> RAW DATA
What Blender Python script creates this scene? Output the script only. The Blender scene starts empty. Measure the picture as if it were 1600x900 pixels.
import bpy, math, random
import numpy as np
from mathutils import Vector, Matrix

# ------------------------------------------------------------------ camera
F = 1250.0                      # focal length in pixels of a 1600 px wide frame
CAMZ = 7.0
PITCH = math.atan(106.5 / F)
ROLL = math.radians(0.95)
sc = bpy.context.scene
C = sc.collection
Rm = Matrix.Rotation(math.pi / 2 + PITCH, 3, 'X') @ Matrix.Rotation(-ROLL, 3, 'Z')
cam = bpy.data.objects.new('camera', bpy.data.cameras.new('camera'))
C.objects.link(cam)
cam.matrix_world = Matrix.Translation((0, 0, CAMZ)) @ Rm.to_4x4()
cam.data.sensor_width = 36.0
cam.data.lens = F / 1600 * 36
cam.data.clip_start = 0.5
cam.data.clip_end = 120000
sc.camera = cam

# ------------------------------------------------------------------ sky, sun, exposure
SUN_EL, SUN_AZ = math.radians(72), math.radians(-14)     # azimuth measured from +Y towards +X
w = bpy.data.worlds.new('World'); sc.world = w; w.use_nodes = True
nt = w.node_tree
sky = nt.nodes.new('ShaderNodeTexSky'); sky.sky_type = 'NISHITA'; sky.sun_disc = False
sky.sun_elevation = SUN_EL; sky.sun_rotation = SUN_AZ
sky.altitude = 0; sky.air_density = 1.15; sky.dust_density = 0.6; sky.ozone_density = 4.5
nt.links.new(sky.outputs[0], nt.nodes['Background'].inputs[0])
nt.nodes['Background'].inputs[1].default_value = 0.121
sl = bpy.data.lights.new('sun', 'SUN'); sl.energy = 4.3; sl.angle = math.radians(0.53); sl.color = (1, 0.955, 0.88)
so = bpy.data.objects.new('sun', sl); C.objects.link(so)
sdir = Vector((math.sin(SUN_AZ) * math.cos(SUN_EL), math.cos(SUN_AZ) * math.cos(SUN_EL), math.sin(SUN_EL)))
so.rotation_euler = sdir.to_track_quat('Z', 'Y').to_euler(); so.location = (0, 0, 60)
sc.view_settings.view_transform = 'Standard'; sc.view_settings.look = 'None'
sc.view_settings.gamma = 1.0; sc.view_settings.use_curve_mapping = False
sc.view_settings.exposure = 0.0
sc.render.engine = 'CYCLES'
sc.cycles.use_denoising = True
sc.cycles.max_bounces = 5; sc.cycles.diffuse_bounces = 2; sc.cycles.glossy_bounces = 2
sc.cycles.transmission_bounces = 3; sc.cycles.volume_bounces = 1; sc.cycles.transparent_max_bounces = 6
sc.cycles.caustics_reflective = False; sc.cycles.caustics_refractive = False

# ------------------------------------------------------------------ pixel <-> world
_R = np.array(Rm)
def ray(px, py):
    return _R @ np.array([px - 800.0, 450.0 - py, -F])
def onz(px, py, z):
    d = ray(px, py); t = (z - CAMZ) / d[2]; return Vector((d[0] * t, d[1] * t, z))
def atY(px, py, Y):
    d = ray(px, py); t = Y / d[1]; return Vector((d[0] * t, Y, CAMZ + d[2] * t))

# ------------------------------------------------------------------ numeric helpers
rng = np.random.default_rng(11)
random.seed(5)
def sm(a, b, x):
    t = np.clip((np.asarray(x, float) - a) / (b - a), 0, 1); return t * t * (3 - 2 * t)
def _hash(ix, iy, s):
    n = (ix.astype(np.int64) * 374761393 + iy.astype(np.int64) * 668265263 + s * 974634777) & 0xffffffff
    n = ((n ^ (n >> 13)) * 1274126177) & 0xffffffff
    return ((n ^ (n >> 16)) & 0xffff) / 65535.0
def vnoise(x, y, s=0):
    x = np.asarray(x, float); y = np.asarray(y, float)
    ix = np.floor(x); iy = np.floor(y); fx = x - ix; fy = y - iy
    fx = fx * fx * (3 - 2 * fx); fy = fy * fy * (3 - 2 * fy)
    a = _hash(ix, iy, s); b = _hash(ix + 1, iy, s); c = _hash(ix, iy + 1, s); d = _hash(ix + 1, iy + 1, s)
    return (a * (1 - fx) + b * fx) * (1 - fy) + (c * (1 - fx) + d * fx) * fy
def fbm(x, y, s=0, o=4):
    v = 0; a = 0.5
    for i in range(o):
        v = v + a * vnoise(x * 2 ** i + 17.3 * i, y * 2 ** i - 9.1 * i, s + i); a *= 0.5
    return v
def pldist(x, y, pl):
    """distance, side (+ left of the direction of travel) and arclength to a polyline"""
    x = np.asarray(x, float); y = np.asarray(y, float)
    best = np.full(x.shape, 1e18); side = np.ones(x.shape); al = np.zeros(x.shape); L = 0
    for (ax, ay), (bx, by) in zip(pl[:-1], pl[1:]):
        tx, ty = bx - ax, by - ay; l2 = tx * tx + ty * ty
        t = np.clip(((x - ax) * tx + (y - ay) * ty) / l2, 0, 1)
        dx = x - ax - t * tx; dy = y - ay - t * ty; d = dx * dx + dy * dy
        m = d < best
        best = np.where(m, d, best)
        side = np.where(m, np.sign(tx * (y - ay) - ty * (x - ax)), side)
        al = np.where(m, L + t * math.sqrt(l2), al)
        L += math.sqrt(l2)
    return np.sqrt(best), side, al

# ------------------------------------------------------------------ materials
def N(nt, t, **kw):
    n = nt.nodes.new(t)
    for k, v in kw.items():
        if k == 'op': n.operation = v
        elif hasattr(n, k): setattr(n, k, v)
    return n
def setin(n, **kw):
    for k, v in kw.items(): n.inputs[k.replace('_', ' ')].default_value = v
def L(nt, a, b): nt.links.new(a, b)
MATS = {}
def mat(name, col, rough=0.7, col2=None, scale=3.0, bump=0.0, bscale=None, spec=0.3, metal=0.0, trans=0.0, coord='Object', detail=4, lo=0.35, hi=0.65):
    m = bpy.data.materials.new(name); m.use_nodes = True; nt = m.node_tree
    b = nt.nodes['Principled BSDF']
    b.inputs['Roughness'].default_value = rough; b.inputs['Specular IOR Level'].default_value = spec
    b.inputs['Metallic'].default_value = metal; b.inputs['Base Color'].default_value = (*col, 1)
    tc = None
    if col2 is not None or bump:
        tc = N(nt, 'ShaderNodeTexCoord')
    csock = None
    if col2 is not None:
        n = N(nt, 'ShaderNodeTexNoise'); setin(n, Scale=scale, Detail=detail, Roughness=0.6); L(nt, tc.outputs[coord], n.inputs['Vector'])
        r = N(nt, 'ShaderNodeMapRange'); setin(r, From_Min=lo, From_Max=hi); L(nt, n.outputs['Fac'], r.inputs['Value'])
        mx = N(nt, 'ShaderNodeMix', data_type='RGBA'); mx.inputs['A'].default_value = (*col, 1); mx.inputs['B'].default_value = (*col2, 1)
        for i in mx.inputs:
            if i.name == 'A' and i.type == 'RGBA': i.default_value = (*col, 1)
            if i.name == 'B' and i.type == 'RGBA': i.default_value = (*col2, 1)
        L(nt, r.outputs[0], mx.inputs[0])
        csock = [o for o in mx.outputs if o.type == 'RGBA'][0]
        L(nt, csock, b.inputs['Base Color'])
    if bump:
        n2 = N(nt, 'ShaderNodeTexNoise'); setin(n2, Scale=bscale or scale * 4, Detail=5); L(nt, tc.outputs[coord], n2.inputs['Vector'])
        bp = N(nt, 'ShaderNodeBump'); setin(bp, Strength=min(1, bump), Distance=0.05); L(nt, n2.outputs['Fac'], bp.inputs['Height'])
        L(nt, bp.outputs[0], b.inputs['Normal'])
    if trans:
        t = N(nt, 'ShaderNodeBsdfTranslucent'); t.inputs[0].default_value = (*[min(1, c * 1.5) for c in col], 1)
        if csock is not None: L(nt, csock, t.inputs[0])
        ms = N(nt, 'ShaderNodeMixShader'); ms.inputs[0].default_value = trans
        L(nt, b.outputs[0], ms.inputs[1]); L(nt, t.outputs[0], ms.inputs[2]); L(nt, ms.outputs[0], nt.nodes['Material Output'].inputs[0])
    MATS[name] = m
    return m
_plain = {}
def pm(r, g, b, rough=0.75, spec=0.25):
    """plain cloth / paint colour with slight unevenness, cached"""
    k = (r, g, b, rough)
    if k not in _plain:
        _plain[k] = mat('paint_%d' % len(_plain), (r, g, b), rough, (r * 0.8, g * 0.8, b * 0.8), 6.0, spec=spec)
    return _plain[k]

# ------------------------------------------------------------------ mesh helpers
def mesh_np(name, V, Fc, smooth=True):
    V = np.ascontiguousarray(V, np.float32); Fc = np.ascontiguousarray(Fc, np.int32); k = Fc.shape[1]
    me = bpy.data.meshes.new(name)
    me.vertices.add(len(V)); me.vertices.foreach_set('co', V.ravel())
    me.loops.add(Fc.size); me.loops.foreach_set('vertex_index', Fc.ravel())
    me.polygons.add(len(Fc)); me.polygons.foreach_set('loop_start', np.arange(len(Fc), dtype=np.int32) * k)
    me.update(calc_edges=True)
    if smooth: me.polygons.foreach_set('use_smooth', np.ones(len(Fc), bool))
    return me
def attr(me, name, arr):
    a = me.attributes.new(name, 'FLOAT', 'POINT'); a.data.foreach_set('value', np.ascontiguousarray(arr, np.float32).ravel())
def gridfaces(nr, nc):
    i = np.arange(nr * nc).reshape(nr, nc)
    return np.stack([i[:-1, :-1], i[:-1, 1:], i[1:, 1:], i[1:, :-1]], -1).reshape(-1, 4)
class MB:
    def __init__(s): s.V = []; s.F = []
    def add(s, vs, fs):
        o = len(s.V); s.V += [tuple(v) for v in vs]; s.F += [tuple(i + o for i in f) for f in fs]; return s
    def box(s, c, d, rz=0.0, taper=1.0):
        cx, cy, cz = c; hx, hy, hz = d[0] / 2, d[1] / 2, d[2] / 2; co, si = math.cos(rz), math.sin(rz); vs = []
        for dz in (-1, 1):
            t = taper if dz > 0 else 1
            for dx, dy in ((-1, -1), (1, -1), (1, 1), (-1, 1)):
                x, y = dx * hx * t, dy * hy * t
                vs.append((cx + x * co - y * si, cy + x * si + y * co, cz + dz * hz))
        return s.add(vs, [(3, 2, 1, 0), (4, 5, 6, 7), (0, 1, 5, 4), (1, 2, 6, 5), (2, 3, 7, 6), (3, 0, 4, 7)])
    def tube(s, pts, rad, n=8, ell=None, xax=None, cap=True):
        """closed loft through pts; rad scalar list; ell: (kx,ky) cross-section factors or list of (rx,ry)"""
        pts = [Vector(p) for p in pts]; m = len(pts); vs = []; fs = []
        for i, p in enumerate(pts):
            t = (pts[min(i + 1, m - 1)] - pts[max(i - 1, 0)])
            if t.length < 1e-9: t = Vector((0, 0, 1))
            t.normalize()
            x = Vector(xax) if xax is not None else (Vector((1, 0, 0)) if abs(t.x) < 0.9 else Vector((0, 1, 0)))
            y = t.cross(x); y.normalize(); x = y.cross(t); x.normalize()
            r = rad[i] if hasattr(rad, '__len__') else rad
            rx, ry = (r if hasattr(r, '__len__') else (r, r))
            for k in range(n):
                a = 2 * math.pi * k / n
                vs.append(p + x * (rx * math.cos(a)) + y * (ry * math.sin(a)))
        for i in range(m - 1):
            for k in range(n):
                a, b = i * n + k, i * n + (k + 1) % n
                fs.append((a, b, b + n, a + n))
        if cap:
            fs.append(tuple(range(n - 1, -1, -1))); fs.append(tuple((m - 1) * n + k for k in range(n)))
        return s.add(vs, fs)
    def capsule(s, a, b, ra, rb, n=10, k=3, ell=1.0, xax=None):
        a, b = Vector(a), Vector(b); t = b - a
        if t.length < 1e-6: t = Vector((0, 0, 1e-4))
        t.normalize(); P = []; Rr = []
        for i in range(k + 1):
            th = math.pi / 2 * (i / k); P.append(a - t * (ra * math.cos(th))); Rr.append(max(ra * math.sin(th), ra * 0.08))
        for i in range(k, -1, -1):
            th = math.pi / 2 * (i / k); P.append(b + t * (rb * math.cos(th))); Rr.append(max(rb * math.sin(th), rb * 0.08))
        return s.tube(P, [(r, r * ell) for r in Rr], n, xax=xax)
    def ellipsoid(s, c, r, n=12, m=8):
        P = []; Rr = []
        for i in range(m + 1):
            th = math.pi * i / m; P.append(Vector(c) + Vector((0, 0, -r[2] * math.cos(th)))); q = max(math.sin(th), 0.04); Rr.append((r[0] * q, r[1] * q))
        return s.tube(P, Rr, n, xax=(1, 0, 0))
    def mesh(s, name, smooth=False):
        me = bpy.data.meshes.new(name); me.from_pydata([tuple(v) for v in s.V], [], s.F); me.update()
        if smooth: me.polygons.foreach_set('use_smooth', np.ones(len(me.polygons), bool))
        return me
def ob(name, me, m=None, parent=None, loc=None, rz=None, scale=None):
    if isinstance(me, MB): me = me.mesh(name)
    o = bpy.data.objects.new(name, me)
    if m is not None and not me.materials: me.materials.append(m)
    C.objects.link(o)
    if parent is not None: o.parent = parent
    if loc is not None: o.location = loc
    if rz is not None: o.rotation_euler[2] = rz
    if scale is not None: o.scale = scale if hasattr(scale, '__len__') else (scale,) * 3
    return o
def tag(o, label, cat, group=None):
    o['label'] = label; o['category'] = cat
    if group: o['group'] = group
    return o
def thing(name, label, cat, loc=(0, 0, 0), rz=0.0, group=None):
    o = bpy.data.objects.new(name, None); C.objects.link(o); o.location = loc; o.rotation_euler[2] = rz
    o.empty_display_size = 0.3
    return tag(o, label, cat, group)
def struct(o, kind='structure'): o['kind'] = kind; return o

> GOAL
Restate the listing exactly, starting at its first line and ending at the line where "from mathutils import Vector, Matrix" occurs; include both and no other lines.

> SOLUTION FOR THIS EXERCISE
What Blender Python script creates this scene? Output the script only. The Blender scene starts empty. Measure the picture as if it were 1600x900 pixels.
import bpy, math, random
import numpy as np
from mathutils import Vector, Matrix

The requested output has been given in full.